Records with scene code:
↓↓↓

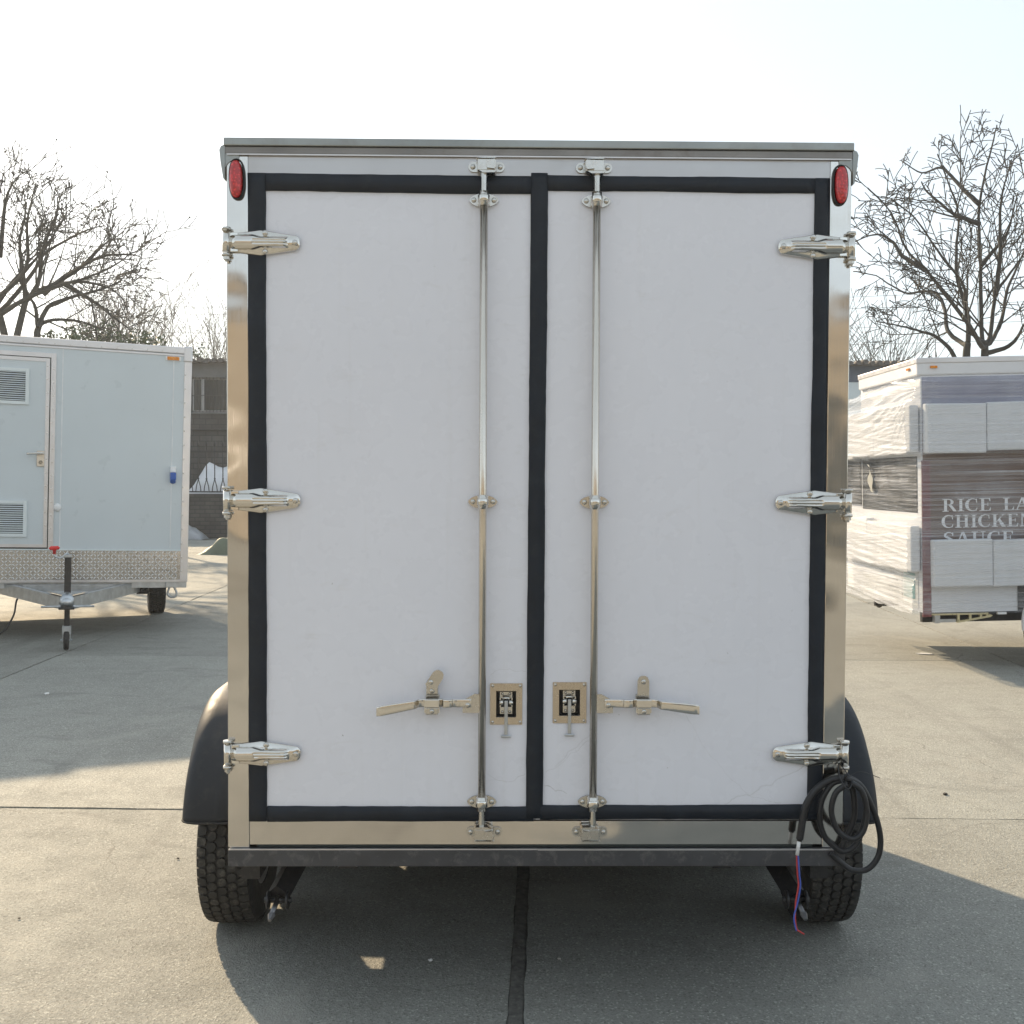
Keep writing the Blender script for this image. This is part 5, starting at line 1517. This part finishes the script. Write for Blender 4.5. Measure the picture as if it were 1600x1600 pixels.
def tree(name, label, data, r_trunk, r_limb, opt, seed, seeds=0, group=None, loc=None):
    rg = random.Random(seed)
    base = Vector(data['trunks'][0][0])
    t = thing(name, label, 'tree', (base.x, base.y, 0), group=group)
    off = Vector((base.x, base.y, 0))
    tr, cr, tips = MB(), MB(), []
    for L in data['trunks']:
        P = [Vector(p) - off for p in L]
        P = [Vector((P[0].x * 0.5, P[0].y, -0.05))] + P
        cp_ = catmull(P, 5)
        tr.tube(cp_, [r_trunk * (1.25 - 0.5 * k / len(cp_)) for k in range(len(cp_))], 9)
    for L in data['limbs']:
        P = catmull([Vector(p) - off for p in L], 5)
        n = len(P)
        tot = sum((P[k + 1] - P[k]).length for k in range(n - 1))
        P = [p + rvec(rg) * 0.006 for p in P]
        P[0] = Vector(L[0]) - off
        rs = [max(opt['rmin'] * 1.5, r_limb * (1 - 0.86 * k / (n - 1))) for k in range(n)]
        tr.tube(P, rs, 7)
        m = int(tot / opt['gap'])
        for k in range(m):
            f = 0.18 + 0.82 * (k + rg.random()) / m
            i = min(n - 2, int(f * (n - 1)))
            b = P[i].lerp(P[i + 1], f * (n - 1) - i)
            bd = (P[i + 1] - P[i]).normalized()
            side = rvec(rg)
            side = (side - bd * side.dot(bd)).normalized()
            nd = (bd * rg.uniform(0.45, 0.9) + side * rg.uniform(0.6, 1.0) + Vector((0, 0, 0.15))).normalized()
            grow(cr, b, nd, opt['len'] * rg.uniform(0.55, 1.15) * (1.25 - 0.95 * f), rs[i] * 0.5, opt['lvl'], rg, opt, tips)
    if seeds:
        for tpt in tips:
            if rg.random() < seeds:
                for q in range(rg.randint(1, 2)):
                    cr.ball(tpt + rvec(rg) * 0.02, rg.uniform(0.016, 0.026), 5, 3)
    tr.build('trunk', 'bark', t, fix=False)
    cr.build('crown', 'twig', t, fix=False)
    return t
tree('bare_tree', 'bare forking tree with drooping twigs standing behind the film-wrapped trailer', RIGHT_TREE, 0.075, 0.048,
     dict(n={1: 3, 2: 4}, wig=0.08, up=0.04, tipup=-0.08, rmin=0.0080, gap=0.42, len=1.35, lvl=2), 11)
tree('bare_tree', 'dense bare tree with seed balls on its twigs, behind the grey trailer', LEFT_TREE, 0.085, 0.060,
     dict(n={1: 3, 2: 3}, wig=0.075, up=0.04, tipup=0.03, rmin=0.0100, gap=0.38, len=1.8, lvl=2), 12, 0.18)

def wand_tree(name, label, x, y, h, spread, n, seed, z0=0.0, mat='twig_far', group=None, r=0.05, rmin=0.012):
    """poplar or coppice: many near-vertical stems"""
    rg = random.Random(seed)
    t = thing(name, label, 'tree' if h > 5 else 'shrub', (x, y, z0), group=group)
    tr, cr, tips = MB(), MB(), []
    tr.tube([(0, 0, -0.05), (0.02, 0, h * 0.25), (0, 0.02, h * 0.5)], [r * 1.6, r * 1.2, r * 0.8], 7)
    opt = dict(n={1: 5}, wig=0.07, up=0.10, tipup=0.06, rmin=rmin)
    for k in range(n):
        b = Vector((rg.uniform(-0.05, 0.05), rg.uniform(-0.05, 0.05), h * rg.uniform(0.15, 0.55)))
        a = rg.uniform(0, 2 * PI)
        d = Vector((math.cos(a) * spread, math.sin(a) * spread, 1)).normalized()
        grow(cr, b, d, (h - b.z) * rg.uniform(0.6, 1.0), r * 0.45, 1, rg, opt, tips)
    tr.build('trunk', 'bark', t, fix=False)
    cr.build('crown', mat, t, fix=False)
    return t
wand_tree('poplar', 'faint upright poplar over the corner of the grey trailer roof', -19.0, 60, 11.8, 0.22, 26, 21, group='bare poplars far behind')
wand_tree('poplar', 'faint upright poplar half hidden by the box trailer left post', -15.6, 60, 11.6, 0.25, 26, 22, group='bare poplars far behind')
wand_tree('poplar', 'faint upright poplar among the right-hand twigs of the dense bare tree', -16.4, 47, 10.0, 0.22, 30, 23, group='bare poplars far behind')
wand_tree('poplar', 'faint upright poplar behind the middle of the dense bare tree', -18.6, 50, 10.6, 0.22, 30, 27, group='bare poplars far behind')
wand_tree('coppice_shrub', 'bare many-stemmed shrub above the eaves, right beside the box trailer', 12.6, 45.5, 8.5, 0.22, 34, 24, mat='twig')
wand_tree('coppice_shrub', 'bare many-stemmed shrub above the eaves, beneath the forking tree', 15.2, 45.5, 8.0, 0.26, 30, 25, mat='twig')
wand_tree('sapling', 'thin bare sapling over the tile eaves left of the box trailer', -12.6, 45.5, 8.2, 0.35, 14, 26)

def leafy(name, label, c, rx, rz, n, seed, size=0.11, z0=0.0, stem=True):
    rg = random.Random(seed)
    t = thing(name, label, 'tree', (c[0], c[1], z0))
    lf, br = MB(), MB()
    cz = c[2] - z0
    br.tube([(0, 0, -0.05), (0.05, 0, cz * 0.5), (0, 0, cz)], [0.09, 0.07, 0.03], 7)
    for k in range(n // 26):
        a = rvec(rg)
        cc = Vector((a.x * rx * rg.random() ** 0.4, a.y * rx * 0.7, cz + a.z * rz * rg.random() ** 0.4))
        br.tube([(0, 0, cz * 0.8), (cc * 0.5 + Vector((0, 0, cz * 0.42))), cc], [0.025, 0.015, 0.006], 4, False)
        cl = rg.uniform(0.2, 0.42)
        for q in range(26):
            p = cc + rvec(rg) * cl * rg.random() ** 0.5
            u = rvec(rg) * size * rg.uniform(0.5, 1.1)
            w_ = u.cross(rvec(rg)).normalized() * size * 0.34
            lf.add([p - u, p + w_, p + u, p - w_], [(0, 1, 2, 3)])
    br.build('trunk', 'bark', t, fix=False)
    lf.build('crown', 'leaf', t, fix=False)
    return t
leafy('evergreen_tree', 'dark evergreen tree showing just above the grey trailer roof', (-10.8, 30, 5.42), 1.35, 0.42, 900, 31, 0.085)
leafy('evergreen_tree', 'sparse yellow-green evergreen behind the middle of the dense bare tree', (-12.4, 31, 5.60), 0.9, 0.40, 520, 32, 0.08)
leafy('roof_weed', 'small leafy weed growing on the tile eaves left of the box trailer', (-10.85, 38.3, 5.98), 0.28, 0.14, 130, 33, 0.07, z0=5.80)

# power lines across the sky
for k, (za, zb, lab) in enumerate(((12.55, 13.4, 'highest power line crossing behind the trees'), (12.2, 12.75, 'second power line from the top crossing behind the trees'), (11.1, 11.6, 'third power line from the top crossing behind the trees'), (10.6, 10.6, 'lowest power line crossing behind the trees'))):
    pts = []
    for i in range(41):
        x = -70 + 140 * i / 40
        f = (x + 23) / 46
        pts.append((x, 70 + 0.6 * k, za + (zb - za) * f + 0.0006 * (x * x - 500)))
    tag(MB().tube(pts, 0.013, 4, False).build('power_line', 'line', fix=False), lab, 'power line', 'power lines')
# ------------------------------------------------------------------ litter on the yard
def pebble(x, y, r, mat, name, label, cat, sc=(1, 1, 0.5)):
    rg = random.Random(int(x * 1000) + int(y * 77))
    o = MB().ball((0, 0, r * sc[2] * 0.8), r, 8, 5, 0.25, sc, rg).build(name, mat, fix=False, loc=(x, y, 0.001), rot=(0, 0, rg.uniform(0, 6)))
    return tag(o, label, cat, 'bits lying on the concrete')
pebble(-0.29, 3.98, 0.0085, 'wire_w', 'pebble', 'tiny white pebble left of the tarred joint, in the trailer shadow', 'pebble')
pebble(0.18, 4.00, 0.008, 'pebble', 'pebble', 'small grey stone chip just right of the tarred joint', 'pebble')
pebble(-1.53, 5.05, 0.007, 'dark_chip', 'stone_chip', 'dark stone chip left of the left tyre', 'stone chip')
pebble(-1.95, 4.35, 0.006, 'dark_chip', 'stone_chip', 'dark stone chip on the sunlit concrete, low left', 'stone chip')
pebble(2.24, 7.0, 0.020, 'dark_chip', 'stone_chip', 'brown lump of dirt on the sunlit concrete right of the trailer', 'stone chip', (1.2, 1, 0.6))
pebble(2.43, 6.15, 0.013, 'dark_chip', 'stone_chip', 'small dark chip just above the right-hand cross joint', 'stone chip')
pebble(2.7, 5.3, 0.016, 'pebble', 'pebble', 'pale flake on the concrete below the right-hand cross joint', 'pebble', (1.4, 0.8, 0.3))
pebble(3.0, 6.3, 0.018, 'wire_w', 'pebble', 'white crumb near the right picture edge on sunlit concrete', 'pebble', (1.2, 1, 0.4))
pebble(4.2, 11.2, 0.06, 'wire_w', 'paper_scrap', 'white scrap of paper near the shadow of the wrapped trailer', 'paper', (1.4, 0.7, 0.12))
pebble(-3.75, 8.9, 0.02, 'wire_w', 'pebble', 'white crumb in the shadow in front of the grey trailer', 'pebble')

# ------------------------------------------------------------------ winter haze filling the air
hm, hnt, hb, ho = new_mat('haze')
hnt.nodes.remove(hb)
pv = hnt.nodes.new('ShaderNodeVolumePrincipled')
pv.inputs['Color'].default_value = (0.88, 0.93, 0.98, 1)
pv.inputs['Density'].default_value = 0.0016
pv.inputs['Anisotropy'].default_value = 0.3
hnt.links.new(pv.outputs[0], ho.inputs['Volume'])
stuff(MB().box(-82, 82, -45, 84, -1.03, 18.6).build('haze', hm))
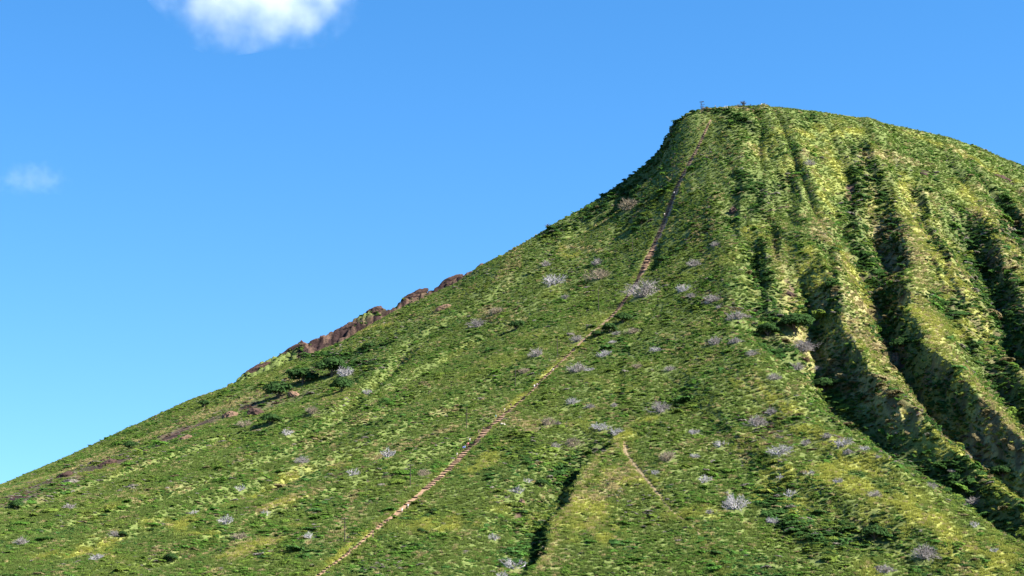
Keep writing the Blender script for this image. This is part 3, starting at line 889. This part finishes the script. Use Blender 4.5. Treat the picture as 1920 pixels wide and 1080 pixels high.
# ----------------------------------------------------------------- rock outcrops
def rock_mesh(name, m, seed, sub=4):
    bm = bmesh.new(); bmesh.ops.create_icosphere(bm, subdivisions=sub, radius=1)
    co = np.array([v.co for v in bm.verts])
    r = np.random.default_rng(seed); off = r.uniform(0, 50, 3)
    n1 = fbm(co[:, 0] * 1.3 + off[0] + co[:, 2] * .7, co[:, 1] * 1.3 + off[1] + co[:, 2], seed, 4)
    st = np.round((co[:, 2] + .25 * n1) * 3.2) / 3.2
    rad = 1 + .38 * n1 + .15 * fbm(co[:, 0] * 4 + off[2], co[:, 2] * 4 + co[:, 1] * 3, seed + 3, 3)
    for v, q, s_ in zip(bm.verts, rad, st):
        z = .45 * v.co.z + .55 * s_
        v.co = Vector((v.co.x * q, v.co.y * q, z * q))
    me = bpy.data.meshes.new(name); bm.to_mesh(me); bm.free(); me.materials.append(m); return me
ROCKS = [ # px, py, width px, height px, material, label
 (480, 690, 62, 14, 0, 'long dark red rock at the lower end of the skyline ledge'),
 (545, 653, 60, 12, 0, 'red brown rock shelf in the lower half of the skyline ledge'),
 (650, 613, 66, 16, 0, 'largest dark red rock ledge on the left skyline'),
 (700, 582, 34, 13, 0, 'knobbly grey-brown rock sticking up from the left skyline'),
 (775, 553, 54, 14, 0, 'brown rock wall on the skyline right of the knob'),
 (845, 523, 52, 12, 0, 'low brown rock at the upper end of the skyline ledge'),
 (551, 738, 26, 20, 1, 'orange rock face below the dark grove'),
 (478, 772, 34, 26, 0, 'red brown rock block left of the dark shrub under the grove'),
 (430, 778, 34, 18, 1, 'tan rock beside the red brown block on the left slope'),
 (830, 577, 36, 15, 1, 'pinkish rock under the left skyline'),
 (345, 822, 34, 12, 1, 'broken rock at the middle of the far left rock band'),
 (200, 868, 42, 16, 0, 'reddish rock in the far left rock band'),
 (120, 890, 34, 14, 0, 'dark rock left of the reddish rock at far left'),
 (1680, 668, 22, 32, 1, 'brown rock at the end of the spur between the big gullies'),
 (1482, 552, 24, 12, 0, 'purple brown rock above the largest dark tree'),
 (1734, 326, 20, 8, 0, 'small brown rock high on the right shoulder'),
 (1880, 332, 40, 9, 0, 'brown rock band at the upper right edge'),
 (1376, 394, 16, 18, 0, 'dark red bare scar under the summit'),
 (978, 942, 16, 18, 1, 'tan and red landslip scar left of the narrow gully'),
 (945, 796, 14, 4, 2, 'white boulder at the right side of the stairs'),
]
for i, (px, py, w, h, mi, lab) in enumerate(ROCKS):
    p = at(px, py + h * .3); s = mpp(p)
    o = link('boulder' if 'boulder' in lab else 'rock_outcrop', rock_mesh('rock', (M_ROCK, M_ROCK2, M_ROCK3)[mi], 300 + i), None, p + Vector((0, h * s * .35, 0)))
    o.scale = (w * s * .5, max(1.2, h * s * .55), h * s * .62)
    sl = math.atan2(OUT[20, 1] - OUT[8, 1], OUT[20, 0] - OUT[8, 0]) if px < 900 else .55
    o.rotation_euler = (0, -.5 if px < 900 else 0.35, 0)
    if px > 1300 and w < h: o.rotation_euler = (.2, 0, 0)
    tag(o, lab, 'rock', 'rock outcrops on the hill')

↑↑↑

* Problem statement:
Using the entries above, return each line in which the word "image" occurs.

* Exercise output:
Keep writing the Blender script for this image. This is part 5, starting at line 1517. This part finishes the script. Write for Blender 4.5. Measure the picture as if it were 1600x1600 pixels.
Keep writing the Blender script for this image. This is part 3, starting at line 889. This part finishes the script. Use Blender 4.5. Treat the picture as 1920 pixels wide and 1080 pixels high.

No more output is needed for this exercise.